• Requirement
Copy, character for character, the lines running from the one with "Reconstruct this image" to the one with "return tag(o, label, cat, group)", ends included. Leave out every other line.
'''
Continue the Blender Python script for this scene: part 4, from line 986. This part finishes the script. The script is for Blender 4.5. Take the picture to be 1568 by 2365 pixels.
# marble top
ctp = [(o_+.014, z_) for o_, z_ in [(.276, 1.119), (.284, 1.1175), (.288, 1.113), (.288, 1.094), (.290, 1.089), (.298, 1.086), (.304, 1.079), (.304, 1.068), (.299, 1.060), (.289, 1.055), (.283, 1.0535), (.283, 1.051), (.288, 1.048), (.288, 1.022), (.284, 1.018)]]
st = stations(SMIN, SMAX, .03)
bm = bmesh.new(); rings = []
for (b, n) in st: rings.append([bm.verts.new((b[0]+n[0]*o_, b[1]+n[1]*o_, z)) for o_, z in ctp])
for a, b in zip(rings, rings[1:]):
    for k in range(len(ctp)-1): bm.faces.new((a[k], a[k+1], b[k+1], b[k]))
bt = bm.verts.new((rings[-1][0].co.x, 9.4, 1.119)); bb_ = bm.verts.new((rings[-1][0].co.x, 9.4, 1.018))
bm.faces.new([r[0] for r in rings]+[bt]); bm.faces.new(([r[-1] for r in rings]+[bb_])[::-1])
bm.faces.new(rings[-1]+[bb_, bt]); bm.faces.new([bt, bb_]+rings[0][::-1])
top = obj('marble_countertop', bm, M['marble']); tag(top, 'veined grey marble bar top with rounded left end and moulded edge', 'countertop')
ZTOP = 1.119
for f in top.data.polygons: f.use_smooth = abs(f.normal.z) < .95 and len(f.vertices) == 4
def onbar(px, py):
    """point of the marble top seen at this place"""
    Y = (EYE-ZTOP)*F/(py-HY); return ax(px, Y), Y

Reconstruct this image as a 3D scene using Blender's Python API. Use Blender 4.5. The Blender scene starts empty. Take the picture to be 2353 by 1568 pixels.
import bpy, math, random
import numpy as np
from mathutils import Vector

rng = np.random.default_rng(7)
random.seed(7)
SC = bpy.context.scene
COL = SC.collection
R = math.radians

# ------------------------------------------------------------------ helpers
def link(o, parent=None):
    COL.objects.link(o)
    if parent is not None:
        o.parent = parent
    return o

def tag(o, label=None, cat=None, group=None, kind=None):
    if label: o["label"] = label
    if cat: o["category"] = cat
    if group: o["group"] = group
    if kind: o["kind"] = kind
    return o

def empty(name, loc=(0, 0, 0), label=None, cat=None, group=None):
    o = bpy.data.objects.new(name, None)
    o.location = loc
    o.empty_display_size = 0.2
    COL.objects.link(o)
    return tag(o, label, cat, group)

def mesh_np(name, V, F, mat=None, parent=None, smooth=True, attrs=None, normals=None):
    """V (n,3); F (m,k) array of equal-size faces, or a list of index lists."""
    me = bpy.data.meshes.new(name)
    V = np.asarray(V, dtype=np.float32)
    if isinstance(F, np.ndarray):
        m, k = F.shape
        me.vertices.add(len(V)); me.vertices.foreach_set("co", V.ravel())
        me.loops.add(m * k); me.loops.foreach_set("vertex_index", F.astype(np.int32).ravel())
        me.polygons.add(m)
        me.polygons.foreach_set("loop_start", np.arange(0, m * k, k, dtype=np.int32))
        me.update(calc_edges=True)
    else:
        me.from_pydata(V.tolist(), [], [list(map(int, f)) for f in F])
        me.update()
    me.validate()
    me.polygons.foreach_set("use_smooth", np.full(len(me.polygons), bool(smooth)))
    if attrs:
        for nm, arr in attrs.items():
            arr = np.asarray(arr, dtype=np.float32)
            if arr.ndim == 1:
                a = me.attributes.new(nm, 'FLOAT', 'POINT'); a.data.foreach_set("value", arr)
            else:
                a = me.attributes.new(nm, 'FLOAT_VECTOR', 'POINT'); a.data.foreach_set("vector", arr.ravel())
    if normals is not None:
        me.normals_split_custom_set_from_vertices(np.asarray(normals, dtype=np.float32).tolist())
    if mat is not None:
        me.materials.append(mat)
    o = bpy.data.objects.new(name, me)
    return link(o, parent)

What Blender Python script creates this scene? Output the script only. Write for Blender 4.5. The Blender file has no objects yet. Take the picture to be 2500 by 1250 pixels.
'''
• Right answer
Reconstruct this image as a 3D scene using Blender's Python API. Use Blender 4.5. The Blender scene starts empty. Take the picture to be 2353 by 1568 pixels.
import bpy, math, random
import numpy as np
from mathutils import Vector

rng = np.random.default_rng(7)
random.seed(7)
SC = bpy.context.scene
COL = SC.collection
R = math.radians

# ------------------------------------------------------------------ helpers
def link(o, parent=None):
    COL.objects.link(o)
    if parent is not None:
        o.parent = parent
    return o

def tag(o, label=None, cat=None, group=None, kind=None):
    if label: o["label"] = label
    if cat: o["category"] = cat
    if group: o["group"] = group
    if kind: o["kind"] = kind
    return o

def empty(name, loc=(0, 0, 0), label=None, cat=None, group=None):
    o = bpy.data.objects.new(name, None)
    o.location = loc
    o.empty_display_size = 0.2
    COL.objects.link(o)
    return tag(o, label, cat, group)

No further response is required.